Winnipeg’s Royal Canoe perform an impressive balancing act, where inventiveness is not (entirely) sacrificed for the sake of potential popularity.
Somewhere around the end of the decade, art rock — high-falutin indie made by the likes of Animal Collective, Grizzly Bear, the Dirty Projects, and so on — lost its charm; trying was no longer cool. It was bumped aside by deliberate straightforward-ness, in both louder and more languid forms. Not coincidentally, this coincided with the decline of physical sales, the rise of mega festivals, and the end of an authenticity-centred ethos that had dominated indie for the better part of thirty years. Having your song featured in a car commercial became the best way (the only way?) to make a buck. It wasn’t selling out, it was adaptation.
Fast forward to the present and a band like Portugal. The Man, who were firmly planted on the artier side of the tracks throughout the 00s, have a number one song, expertly constructed for maximum car commericability. For a Canadian example, the Darcys shed their usual black and white moodiness for garish greens and pinks in a bald-faced attempt at pop-fueled longevity. I can’t tell if it worked, but they are still around so ¯\_(ツ)_/¯. All of this begs the question: is there a middle ground between cheap hooks and carefully crafted and considered sonic exploration?
On Royal Canoe’s new album, Waver, the Winnipeg six-piece perform an impressive balancing act, where inventiveness is not (entirely) sacrificed for the sake of potential popularity. They get away with this by writing songs that vaguely remind you of indie touchstones while having enough flavour and personality to not feel like mere ripoff rock. It’s a good trick. The album’s sonic flow is that of a Spotify playlist — another good trick. These are not insults, they are just proof what savvy songwriters Royal Canoe can be. With the exception of a few songs in the middle of the album — the ones the really, really sound like Portugal. The Man — Waver is strong. The first five songs especially bang, seamlessly flowing from familiar vibe to familiar vibe while keeping things interesting enough to captivate the most jaded listener. “Black Sea”, with its sax scronks and undeniable groove is a real highlight as is the nearly hip-hop “Ashes, Ashes”, which features California-based swiss army knife Nnamdi Ogbonnaya. Album closer “Don’t” is my favourite of the bunch. The refrain “Love is a dream and they can never shake you awake” is an emotional defence against that very online feeling that everything you know is wrong.
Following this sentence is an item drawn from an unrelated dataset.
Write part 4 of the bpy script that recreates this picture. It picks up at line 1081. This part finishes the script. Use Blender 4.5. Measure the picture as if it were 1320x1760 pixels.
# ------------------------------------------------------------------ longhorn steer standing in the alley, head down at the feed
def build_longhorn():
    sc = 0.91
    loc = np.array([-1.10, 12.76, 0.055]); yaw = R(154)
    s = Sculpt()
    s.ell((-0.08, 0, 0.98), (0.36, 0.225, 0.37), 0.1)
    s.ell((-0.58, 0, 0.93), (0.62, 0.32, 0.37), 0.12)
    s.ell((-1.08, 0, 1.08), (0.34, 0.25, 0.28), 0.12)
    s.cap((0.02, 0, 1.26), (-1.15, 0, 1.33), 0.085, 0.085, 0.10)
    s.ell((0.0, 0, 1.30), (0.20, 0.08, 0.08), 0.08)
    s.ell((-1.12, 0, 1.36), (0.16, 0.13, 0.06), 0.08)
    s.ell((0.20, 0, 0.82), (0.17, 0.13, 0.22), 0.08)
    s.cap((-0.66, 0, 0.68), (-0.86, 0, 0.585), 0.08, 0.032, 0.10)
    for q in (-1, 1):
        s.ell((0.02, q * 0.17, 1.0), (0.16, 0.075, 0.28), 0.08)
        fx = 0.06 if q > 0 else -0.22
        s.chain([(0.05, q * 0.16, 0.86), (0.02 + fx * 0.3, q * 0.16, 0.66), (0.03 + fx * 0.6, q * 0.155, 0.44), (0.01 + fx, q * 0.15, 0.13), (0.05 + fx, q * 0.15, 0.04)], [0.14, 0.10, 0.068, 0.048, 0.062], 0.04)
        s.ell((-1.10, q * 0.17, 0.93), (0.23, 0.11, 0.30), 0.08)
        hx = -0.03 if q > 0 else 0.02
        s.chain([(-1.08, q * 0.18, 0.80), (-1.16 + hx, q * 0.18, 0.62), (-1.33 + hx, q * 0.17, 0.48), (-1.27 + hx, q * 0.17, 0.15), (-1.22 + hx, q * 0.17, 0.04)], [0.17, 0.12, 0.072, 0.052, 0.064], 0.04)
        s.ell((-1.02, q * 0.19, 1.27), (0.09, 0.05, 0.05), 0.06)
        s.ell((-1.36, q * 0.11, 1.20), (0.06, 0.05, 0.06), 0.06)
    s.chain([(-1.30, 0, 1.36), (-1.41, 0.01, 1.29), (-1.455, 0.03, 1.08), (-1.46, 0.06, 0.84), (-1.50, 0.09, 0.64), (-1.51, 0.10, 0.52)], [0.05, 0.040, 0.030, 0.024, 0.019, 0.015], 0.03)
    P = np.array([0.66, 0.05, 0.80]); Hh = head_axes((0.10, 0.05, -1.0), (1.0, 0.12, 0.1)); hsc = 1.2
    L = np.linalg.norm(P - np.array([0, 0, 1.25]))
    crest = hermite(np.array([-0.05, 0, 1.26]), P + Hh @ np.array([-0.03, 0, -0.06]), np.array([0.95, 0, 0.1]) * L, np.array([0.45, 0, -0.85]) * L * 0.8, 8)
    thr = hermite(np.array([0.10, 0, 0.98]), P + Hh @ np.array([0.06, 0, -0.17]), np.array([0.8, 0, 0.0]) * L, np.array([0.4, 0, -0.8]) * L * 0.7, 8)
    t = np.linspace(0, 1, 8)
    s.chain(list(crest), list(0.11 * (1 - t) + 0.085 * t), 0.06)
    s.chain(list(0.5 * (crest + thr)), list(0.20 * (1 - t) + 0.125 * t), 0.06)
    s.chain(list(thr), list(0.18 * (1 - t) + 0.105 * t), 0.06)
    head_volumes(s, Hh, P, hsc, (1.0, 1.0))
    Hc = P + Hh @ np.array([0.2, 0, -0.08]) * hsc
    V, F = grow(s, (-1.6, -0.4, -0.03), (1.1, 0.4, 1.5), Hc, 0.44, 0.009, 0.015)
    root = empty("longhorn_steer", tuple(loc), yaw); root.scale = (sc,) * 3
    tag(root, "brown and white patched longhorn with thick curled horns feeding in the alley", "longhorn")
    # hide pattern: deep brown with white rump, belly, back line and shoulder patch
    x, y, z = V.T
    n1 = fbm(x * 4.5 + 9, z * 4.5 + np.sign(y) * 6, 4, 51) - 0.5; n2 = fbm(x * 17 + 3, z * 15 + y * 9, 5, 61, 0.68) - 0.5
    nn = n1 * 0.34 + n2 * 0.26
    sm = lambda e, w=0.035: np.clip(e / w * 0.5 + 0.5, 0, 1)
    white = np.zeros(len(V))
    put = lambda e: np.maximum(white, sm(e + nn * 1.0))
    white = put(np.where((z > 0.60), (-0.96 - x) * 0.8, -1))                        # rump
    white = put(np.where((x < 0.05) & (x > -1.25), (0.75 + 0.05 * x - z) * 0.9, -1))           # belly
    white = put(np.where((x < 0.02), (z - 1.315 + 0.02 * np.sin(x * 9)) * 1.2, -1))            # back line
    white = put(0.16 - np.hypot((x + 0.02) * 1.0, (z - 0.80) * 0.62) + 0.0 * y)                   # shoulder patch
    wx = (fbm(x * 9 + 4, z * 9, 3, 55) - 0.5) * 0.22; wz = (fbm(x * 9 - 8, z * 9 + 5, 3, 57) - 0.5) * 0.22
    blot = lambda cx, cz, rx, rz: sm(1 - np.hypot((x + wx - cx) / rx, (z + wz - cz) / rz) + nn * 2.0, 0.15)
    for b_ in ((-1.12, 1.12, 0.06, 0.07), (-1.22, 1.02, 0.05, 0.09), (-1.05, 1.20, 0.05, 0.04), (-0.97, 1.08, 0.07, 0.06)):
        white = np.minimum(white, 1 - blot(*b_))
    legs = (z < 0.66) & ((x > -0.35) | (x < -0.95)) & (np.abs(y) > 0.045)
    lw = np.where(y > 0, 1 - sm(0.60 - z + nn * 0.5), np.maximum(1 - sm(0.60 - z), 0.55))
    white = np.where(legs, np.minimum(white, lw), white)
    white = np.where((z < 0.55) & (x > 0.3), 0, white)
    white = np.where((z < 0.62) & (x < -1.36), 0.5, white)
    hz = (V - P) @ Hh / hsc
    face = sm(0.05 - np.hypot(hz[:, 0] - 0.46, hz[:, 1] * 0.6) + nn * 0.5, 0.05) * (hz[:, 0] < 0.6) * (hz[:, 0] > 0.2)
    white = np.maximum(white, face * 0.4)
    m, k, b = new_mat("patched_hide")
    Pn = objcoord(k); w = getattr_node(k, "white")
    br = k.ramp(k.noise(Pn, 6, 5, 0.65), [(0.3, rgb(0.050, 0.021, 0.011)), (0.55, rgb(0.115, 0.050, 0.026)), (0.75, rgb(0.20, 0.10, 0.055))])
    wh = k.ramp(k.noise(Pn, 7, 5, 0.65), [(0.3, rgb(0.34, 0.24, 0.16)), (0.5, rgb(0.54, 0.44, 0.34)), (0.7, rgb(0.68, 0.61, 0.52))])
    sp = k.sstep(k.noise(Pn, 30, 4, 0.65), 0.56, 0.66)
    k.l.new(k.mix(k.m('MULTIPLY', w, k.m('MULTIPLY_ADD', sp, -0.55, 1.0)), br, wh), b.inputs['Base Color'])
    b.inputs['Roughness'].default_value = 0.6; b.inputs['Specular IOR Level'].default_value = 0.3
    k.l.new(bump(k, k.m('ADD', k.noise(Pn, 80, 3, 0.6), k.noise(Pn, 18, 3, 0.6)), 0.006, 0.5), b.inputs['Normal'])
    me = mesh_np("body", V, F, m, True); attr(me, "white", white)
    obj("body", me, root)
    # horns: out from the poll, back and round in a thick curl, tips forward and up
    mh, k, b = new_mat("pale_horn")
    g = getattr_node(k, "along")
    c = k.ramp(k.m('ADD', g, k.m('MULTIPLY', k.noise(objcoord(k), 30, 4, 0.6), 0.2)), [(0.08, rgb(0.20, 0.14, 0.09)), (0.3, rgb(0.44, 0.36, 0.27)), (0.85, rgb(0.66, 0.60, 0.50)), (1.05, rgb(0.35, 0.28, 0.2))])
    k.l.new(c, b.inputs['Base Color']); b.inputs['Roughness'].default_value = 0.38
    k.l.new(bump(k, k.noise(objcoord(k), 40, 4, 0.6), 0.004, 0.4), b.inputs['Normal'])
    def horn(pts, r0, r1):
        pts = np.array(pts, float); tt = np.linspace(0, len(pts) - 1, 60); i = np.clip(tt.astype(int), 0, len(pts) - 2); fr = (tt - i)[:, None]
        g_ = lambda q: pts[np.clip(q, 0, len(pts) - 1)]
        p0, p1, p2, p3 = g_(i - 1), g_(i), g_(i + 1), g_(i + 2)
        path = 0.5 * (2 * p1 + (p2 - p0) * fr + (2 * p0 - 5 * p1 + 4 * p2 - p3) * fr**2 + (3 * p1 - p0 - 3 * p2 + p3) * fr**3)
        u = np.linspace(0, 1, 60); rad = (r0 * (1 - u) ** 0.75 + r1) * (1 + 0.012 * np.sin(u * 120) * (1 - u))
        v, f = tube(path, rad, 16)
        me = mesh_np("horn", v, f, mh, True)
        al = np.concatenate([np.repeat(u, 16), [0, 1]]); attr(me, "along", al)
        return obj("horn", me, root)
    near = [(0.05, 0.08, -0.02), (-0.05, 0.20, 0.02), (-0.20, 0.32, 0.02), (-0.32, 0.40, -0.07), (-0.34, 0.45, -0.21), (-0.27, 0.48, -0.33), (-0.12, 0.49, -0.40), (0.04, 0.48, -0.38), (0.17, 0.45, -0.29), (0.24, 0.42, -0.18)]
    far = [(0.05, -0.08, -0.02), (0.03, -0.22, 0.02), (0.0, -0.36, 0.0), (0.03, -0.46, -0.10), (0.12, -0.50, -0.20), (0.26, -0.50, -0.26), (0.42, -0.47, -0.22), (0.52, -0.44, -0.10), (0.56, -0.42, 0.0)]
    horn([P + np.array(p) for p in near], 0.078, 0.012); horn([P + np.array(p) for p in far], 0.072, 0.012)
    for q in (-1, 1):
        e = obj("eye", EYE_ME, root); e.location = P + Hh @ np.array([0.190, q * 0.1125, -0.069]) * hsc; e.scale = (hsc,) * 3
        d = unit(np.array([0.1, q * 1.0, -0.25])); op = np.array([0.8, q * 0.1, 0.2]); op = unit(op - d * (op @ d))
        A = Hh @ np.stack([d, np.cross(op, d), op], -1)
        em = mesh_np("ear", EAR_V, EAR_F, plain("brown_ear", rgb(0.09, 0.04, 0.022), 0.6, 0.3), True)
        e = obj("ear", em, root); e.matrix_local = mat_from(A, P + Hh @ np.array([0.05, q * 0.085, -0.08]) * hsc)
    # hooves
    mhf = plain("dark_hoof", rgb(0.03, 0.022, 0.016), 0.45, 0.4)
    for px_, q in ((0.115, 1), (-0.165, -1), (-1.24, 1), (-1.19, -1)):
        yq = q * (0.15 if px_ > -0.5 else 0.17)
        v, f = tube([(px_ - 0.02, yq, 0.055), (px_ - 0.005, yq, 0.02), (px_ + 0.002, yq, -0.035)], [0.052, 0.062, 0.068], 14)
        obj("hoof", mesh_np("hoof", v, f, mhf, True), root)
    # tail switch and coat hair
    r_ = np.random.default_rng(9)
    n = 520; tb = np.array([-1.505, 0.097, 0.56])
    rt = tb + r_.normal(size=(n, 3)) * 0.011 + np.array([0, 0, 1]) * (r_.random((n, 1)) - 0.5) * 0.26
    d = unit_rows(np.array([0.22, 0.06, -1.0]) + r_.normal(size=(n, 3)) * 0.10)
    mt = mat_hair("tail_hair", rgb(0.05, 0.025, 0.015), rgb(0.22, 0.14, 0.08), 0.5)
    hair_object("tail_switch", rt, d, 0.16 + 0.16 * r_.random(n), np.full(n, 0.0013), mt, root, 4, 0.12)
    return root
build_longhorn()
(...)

Honestly, I approached Waver with a great deal of skepticism. I’m wary of just about all CanCon pop-rockers coast-to-coast. So often the music produced by this kind of band is acceptable and rarely remarkable. I’m still not sure if I actually like Waver or not. Like, why would I listen to this if I could listen to Dear Science or In Rainbows, or ten-year-old Mutemath, for god’s sake? The answer, I think, requires taking me out of the equation. At this point, the music Royal Canoe expertly references is kinda . . . old. The stuff that sounds familiar to me could be a gateway for another, most likely younger listener. And that’s beautiful. One person’s been-there-done-that can be a gateway to a lifetime of musical discovery and that is worth something. On top of that, Royal Canoe doesn’t phone it in and that is what really makes Waver successful. Originality doesn’t always equal impact, but attention to detail and honesty almost always does and Waver has both of those features in droves.